Do instabilities in high-multiplicity systems explain the existence of close-in white dwarf planets?

TL;DR

This study suggests that dynamical instabilities in multi-planet systems around main-sequence stars can naturally lead to the formation of close-in planets orbiting white dwarfs, explaining observed pollution without complex migration scenarios.

Contribution

It introduces a new dynamical instability-based mechanism for the origin of close-in white dwarf planets, using simulations of multi-planet systems evolved to the WD phase.

Findings

Higher multiplicity increases the likelihood of system instability.

Instability peaks within the first Gyr of WD cooling.

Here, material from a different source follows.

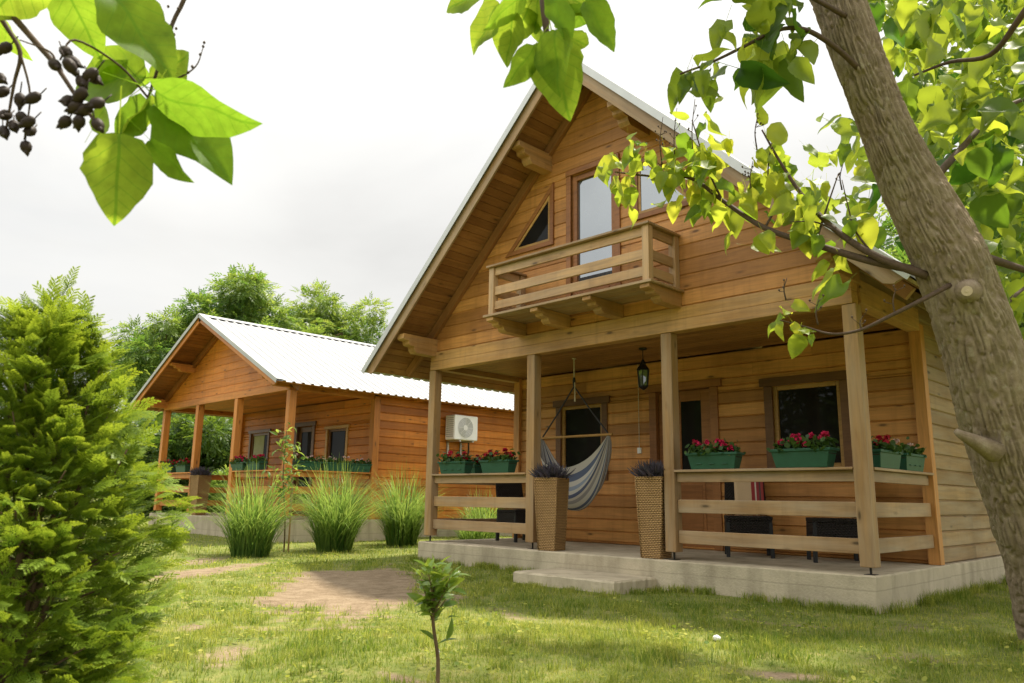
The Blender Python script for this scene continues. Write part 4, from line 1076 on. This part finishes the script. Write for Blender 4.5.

Fraction of unstable systems matches observed pollution rates.

Abstract

We investigate the origin of close-in planets and related phenomena orbiting white dwarfs (WDs), which are thought to originate from orbits more distant from the star. We use the planetary architectures of the 75 multiple-planet systems (four, five and six planets) detected orbiting main-sequence stars to build 750 dynamically analogous templates that we evolve to the WD phase. Our exploration of parameter space, although not exhaustive, is guided and restricted by observations and we find that the higher the multiplicity of the planetary system, the more likely it is to have a dynamical instability (losing planets, orbit crossing and scattering), that eventually will send a planet (or small object) through a close periastron passage. Indeed, the fraction of unstable four- to six-planet simulations is comparable to the 25-50$\%$ fraction of WDs having atmospheric pollution. Additionally, the onset of instability in the four- to six-planet configurations peaks in the first Gyr of the WD cooling time, decreasing thereafter. Planetary multiplicity is a natural condition to explain the presence of close-in planets to WDs, without having to invoke the specific architectures of the system or their migration through the von Zeipel-Lidov-Kozai (ZLK) effects from binary companions or their survival through the common envelope phase.